Wednesday, April 28, 2010

Shrimp or Prawns?

I had a pleasant weekend very recently with another food history nerd – Brooklyn inhabitant and food writer Kathryn McGowan. Kathryn was visiting Oz, and had the opportunity to come up to Brisbane for a couple of days. We decided to stop talking and poring over cookbooks (difficult, folks, very difficult) and actually do some cooking. For reasons explained by Kathryn in a post yesterday at her blog Comestibles, we decided on a recipe from the year of 1788.

A visit to the farmer’s market near my home was already in the plans, so we settled on our recipe and away we went. We had decided on a dish of prawns, for a number of very important reasons – I had been extolling the virtues of our local seafood, we could buy them from the fisherman himself at the market, I had all the other ingredients at hand, and it was a quick recipe and we had other things to fit in. Also because we both like prawns - in my case even if they are called ‘shrimp.’ Oh! The fun that ensues from the common language of our two countries!

I have no idea why ‘over there’ these delectable sea-beasties are called shrimp, and over here they are ‘prawns’. Both words have been used in England since medieval times. I understand the difference nowadays as referring to size – shrimp being smaller than prawns. Apparently the scarcity of the word ‘prawn’ does not limit those of you across the big water however, Kathryn tells me that you simply call the big ones ‘Jumbo Shrimp’. I did not pursue the question of why ‘shrimp’ also appears to apply to the plural, but one prawn becomes two prawns. I am going to take language lessons before I come to visit your land.

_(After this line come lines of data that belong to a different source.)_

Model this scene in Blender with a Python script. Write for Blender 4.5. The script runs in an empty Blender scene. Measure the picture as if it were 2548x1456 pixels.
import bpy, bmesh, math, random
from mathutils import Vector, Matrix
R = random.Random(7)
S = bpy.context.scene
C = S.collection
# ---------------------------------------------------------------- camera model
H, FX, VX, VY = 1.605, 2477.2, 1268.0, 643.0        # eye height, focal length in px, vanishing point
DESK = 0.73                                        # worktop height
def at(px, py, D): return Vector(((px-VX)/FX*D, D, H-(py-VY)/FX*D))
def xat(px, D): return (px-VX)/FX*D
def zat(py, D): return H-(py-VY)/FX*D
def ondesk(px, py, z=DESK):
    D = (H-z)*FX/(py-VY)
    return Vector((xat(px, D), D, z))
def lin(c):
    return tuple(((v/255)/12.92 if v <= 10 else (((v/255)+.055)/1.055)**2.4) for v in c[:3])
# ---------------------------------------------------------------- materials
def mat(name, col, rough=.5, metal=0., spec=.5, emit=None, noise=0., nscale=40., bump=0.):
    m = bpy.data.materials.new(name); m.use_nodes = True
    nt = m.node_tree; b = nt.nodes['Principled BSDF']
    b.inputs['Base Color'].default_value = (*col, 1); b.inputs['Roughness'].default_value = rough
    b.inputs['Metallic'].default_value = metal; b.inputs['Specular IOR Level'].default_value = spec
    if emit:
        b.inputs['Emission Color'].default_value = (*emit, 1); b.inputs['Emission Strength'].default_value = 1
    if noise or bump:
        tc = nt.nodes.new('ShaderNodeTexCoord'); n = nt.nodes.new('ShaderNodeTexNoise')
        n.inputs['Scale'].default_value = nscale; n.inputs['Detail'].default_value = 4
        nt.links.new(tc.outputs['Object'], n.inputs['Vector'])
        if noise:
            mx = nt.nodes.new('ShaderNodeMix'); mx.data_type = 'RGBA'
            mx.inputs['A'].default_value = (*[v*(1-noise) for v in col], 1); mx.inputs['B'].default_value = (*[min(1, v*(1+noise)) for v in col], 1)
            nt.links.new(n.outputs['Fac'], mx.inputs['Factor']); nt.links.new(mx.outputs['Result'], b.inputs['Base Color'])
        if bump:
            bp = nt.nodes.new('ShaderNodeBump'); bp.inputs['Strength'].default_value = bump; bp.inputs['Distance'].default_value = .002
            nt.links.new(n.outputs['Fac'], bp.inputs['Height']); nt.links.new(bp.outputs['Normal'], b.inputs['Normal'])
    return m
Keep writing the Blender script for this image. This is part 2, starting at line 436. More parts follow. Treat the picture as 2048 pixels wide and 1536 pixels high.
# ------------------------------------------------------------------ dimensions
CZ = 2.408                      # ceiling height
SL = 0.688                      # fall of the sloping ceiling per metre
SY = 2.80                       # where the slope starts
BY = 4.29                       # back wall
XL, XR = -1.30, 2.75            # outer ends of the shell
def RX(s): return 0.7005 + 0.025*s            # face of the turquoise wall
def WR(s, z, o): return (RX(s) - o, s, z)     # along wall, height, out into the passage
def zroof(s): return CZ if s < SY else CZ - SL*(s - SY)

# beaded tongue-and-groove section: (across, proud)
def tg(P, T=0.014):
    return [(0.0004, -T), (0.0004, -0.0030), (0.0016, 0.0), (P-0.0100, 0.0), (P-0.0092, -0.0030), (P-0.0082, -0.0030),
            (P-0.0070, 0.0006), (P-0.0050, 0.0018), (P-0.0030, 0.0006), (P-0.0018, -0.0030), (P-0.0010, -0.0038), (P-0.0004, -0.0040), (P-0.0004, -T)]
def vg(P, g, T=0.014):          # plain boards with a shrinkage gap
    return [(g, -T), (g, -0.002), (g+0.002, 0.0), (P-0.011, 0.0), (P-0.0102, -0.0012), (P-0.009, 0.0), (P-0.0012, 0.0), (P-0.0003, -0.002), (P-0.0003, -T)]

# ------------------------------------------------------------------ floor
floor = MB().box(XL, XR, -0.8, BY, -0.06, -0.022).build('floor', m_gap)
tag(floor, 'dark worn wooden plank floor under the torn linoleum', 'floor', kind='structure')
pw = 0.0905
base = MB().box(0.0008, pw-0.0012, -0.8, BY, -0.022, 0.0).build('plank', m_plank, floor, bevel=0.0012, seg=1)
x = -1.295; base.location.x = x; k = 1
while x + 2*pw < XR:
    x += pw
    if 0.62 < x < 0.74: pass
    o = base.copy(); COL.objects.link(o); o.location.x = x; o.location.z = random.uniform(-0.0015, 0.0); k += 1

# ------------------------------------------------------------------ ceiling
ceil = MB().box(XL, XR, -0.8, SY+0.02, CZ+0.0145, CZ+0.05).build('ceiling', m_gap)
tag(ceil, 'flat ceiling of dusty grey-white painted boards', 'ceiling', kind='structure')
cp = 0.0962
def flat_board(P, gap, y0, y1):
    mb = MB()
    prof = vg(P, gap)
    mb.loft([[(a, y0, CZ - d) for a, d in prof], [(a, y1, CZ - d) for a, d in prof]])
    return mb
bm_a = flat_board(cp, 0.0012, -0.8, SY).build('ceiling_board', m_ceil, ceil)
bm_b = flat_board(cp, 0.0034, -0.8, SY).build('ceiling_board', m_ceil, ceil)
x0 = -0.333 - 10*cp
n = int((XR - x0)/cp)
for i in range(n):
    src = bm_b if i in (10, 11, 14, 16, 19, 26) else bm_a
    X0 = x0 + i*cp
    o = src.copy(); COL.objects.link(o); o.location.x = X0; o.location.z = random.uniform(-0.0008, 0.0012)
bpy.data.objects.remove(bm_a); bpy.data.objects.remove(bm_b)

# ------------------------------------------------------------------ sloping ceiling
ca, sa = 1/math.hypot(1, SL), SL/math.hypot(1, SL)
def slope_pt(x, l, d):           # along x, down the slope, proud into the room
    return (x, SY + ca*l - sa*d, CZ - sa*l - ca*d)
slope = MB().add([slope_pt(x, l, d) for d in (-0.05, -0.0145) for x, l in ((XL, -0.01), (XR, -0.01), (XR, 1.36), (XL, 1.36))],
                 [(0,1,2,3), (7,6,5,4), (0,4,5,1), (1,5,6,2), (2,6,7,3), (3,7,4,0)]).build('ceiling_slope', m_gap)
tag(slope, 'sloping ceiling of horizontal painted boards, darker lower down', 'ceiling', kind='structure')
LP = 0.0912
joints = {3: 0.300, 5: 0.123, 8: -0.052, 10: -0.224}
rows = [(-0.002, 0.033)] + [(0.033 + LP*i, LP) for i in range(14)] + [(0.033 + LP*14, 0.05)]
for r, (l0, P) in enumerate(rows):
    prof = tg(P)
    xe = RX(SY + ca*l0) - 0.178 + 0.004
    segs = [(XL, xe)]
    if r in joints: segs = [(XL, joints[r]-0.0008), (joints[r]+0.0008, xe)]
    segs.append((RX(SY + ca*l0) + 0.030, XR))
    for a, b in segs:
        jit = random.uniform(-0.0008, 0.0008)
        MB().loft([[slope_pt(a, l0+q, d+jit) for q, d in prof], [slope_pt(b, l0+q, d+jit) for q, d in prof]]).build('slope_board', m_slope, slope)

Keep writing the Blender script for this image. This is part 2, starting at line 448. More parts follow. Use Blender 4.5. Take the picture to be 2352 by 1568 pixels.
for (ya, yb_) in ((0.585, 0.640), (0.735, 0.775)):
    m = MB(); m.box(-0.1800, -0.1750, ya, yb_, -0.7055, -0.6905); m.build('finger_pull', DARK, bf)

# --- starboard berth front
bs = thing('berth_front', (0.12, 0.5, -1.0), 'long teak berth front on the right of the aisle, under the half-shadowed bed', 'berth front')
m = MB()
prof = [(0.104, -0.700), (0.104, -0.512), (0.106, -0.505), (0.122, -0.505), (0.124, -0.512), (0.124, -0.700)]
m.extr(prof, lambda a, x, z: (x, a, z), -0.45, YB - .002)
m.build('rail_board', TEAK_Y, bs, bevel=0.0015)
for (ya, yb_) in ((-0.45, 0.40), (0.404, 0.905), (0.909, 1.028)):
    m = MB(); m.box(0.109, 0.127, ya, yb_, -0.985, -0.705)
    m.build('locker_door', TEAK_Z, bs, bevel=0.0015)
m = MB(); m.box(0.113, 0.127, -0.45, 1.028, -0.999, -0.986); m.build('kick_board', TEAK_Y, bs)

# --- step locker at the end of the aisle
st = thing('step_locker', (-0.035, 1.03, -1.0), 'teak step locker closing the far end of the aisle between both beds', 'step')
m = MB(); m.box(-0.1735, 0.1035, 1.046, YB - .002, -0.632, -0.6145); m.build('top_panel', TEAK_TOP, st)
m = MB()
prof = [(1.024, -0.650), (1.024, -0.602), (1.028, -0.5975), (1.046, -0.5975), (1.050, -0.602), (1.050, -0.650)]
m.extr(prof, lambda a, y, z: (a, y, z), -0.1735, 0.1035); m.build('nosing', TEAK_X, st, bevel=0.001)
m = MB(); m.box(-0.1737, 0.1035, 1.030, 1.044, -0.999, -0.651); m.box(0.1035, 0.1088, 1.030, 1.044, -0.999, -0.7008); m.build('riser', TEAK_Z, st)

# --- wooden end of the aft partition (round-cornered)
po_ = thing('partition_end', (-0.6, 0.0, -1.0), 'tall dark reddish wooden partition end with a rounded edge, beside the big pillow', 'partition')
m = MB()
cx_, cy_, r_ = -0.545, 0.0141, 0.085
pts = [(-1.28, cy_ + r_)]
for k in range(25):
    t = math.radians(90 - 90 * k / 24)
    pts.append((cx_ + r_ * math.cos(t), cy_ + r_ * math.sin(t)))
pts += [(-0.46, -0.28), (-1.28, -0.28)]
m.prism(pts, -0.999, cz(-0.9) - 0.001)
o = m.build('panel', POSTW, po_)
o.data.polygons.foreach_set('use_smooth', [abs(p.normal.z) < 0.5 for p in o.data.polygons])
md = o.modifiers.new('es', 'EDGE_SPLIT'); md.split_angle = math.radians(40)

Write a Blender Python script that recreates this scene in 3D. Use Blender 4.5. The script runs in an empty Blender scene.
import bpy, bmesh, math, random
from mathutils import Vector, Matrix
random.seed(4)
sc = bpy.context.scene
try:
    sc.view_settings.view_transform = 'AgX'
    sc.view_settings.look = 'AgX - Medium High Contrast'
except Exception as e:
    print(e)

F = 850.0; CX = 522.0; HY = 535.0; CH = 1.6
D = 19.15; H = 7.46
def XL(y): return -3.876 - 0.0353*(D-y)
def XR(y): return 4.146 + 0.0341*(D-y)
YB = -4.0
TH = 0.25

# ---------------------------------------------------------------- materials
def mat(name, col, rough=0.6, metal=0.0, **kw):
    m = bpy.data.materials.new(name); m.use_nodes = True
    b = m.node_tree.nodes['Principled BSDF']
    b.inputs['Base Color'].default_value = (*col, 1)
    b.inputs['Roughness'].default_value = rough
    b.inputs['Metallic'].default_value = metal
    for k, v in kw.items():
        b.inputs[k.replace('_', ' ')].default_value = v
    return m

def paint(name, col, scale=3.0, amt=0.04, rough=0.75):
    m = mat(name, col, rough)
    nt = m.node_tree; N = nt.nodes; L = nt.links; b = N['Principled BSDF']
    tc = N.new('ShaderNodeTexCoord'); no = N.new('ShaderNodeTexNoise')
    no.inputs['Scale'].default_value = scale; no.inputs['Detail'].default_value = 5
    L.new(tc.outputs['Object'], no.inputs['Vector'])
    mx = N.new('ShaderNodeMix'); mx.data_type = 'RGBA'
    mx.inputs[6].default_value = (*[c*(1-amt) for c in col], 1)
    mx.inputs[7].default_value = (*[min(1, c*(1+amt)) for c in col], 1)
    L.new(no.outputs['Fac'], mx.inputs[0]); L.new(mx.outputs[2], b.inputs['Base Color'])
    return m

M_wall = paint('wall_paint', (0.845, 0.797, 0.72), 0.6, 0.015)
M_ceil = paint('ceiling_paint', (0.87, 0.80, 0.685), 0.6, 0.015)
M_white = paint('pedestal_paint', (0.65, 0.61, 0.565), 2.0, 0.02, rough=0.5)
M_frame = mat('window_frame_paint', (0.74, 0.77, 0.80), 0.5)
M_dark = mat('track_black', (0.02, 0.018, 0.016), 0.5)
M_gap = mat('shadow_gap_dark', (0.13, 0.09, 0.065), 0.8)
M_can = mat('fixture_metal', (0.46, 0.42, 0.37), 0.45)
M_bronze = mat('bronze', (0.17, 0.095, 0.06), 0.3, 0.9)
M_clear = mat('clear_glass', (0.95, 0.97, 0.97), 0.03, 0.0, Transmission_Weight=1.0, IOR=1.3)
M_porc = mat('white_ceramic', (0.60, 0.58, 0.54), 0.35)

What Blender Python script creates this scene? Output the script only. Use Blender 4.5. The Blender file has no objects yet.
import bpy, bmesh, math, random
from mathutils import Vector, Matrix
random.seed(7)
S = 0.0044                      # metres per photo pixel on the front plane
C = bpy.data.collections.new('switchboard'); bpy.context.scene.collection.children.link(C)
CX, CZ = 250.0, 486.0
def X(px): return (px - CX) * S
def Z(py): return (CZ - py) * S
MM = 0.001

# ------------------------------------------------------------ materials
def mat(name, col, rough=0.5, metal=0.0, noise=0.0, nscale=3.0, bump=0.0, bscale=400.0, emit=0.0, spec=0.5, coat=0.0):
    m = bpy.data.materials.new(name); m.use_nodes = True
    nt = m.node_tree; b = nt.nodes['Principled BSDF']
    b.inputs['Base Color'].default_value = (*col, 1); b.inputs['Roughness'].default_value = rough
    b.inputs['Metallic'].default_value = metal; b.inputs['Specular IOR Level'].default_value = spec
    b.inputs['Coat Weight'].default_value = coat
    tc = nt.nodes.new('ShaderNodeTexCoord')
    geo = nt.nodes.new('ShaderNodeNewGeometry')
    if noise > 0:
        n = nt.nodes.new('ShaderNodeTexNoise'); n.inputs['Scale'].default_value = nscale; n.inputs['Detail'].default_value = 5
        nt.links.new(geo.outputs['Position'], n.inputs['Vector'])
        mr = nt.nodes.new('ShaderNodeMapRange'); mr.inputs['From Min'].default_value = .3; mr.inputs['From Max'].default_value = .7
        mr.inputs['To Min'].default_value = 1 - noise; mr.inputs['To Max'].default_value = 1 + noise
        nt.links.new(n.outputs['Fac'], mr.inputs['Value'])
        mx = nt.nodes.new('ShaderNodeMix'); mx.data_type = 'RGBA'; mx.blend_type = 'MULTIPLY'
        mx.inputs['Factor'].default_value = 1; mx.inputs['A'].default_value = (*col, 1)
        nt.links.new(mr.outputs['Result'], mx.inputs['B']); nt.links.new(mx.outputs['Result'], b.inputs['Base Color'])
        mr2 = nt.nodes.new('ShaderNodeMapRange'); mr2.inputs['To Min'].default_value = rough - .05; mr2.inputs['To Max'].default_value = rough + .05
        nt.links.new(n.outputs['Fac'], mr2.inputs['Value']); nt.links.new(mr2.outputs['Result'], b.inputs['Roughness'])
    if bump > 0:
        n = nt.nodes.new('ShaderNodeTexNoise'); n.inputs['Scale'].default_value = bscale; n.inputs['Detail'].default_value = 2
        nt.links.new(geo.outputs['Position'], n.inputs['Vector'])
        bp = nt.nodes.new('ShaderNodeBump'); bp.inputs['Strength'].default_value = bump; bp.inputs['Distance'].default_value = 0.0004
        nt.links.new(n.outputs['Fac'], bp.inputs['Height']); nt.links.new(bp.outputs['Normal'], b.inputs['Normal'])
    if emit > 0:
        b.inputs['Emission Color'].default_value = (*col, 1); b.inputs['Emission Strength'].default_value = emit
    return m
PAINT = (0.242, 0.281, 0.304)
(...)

Anyway, I trotted over to the Oxford English Dictionary, to see what it had to say on the topic. No doubt, I thought, there will be a zoological distinction. For both words the etymology is apparently obscure, but the individual entries read as follows:

Shrimp: Any of the slender, long-tailed, long-legged (chiefly marine) crustaceans of the genus Crangon and allied genera, closely related to the prawns; esp. C. vulgaris, the common shrimp, which inhabits the sand on the coasts of Great Britain and is a common article of food.  Also, in a wider sense, applied to various similar crustaceans, as the families Mysidæ and Gammaridæ; see brine, fairy, opossum shrimp, etc.

Prawn: Any of various edible marine decapod crustaceans resembling shrimps but usually somewhat larger and with a prominent rostrum on the carapace. Also more widely: a large shrimp. The traditional edible prawns of the North Atlantic belong to the genus Leander (infraorder Caridea), while those of Indo-Pacific origin belong to the genus Penaeus (suborder Dendrobranchiata).

So, there you have it. Crystal clear now, isn’t it? The ones with the prominent rostrum on the carapace are prawns.

Our recipe was chosen from om The English Art of Cookery, by Richard Briggs, published, as I said, in 1788. I give you the original recipe below, and Kathryn has given our interpretation and a photo of the finished dish in her post of yesterday (linked above). The dish was delicious.


To stew Crawfish, Prawns, or Shrimps.
Take half a hundred crawfish, or one hundred prawns, or two quarts of shrimps, boil them in salt and water, pick out the tails and bruise the bodies, put the bodies on the fire with half a pint of water, a pint of white wine, a blade of mace, and a bit of horse-radish, and stew them a quarter of an hour; then strain the liquor off, wash out the stew-pan, and put the tails and liquor in, with a piece of butter mixed with flour, and a little grated nutmeg, stir them, and stew them till they are thick and smooth; cut a thin toast round a quatern loaf, toast it brown on both sides, cut it into six pieces, lay them close in a dish, and put the ingredients over; if it is crawfish, break some of the claws, take out the meat, and put them round the dish for garnish, and put the rest with the tails.


Quotation for the Day.

I'm horrified of lobsters. And shrimp and lobsters are the cockroaches of the ocean.
Brooke Burke.

3 comments:

Unknown said...

"Shrimp or Prawns" - looks like the (European?) confusion about "Scampi or Gamba"

The Old Foodie said...

Hello PaulO - I came across that confusion recently (we dont do 'scampi' in Oz) and have already earmarked that topic for another post - it seems to be a 1950's phenomenon (the dish named scampi, that is. It is fascinating, isnt it, this word stuff?

KT said...

Mmm, I love shrimp/prawns and lobster... but my husband would agree that they are the cockroaches of the sea.